Get more teaching opportunities from every practical

Microscale chemistry practicals can reduce students’ cognitive load, free up more time for discussion, and have added benefits in terms of safety and sustainability. One of the most powerful things about chemistry in ‘puddles’ is the ability to turn a camera onto the whole reaction and share features of the transformation taking place.

Over the last few years, I’ve adopted a flexible approach to recording and discussing the outcomes from microscale practicals I’ve found extremely effective – all that is required is a basic smartphone and an internet connection.

Lights, camera, apps

Copper coin displacement reaction in silver nitrate

Source: Declan Fleming

The copper coin displacement reaction in silver nitrate, filmed with a smartphone clamped over a microscope’s eyepiece

Photographers seeking shallow depth-of-field and creamy ‘bokeh’ effects might be disappointed by the small sensor size in smartphone cameras. But the wonderful payback is the ability to record up-close macro videography with a broad depth-of-field, even at very short distances and in poor light. Students can easily film their reactions for viewing later, but while image stabilising technologies are being incorporated into the latest upmarket phones, inbuilt time-lapse capabilities are often stifled by the shaking of even the steadiest hands.

This is where hyperlapse apps come in handy. These are remarkably effective at analysing images and cropping out frames to keep the subject perfectly still, even with extreme time compression. I use the freely available Microsoft Hyperlapse app – you can record video in the app or import it later and it will stabilise and time lapse the footage almost immediately. This means that you or your students can film an effect and upload the video to the platform of your choice directly from your phone, to share with the class from the board.
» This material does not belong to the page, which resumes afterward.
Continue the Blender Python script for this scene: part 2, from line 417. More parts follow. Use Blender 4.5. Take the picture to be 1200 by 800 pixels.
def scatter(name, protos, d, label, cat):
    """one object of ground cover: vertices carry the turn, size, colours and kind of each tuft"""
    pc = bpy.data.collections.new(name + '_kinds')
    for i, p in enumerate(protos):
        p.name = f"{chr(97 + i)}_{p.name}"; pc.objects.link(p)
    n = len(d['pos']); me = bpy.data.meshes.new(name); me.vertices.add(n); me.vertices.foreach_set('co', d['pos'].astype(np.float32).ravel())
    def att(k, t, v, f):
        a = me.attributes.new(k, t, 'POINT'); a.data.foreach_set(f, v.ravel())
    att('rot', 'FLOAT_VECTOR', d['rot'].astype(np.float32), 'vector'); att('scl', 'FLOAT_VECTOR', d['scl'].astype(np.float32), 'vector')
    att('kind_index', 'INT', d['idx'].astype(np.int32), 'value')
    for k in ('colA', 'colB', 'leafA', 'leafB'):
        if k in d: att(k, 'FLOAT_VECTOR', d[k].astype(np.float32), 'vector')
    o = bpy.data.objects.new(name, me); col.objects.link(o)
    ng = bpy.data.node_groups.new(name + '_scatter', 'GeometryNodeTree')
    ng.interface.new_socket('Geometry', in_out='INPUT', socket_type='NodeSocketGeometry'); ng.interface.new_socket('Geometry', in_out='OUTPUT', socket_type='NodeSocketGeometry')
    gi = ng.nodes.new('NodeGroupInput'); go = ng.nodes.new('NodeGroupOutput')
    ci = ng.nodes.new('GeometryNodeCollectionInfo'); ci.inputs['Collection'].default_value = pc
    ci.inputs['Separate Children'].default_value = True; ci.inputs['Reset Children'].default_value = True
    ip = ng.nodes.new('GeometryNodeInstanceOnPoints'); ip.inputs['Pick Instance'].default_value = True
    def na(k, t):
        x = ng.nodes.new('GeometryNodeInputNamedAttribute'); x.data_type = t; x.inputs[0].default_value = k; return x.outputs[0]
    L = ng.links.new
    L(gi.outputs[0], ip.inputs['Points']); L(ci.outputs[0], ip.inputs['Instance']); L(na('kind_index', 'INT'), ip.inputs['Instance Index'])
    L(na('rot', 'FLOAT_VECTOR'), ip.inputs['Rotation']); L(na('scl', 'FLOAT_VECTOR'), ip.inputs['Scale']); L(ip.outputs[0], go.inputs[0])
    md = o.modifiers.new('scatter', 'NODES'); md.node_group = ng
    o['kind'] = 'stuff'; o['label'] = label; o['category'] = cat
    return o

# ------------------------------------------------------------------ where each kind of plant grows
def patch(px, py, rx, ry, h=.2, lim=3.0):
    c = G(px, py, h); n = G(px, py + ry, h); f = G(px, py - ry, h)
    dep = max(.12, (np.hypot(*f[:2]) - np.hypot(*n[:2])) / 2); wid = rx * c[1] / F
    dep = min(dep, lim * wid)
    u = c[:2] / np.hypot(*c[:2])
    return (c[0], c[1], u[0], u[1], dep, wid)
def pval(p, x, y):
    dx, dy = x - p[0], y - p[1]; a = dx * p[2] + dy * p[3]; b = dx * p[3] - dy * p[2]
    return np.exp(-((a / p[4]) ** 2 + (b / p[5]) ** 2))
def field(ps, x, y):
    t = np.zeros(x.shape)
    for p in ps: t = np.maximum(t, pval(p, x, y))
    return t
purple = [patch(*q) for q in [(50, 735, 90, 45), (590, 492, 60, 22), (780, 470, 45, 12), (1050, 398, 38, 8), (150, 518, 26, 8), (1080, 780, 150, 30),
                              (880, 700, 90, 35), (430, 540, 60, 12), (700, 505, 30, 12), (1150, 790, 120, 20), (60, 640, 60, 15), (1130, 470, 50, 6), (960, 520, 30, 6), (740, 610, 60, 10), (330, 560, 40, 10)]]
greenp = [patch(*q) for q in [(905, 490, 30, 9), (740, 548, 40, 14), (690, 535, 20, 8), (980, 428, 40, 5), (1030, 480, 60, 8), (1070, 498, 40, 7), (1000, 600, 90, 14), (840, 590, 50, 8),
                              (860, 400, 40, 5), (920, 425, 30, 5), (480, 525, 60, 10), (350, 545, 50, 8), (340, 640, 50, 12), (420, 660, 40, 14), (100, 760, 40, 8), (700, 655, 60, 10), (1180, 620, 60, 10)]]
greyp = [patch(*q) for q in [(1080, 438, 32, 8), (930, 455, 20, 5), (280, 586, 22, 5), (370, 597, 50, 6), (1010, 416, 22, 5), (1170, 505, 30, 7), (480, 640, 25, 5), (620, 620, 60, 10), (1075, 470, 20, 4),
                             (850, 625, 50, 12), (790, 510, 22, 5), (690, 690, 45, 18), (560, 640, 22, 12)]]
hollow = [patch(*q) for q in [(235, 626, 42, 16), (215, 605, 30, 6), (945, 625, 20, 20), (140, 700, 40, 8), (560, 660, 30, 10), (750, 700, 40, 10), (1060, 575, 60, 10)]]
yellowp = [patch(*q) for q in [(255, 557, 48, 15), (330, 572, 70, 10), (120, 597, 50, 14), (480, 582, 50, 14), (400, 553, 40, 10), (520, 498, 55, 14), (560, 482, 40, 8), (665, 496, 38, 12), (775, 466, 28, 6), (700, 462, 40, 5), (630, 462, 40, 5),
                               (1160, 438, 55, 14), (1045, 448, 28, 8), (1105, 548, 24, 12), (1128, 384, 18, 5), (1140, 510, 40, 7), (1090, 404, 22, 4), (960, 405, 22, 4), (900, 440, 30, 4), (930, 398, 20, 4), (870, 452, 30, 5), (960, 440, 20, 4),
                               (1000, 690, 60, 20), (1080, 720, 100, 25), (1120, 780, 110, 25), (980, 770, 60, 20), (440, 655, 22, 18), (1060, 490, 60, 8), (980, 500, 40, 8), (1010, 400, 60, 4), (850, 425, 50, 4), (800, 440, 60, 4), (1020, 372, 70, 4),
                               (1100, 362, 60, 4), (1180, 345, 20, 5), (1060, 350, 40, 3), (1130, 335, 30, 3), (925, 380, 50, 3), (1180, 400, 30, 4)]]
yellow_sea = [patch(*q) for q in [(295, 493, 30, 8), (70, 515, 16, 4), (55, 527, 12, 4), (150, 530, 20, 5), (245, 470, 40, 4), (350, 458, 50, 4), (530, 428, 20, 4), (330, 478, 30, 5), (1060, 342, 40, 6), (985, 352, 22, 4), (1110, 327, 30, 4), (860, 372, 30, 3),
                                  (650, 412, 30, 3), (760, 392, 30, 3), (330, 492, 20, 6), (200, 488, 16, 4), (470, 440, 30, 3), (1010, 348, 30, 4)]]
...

I upload to YouTube as an ‘unlisted’ video, which means the footage can be shared with students but won’t appear in YouTube’s search results. Typical upload and processing times are under 30 seconds, especially for shortened time-lapse videos – so clips are always watchable from the projector by the time students are ready to discuss the practical. The ability to rewatch videos in high speed on the board allows you to direct attention to aspects students may have missed when the reaction was performed in real time.

Generating gifs

Electrolysis of CuCl2

Source: Declan Fleming

It’s easy to create a repeating gif like this one of electrolysis of copper chloride, and it provides plenty of opportunities to direct students to important points

Between lessons, the concept can be taken even further by turning sped-up clips into repeating animated gifs. These can augment presentations about chemical reactions, allowing students to see the macroscopic observation and symbolic representation in the same frame. I use giphy.com – click ‘create’ and enter the URL of a YouTube video, and you’re presented with a simple time slider that allows you to create a repeating animation of up to 15 seconds from any point in the video. Clicking ‘continue to upload’ takes you to a final page where you have the option of downloading the .gif or .mp4 versions of the generated file. These can be dropped straight over a PowerPoint slide, where they can loop to your heart’s content as you draw students’ attention to the relevant points.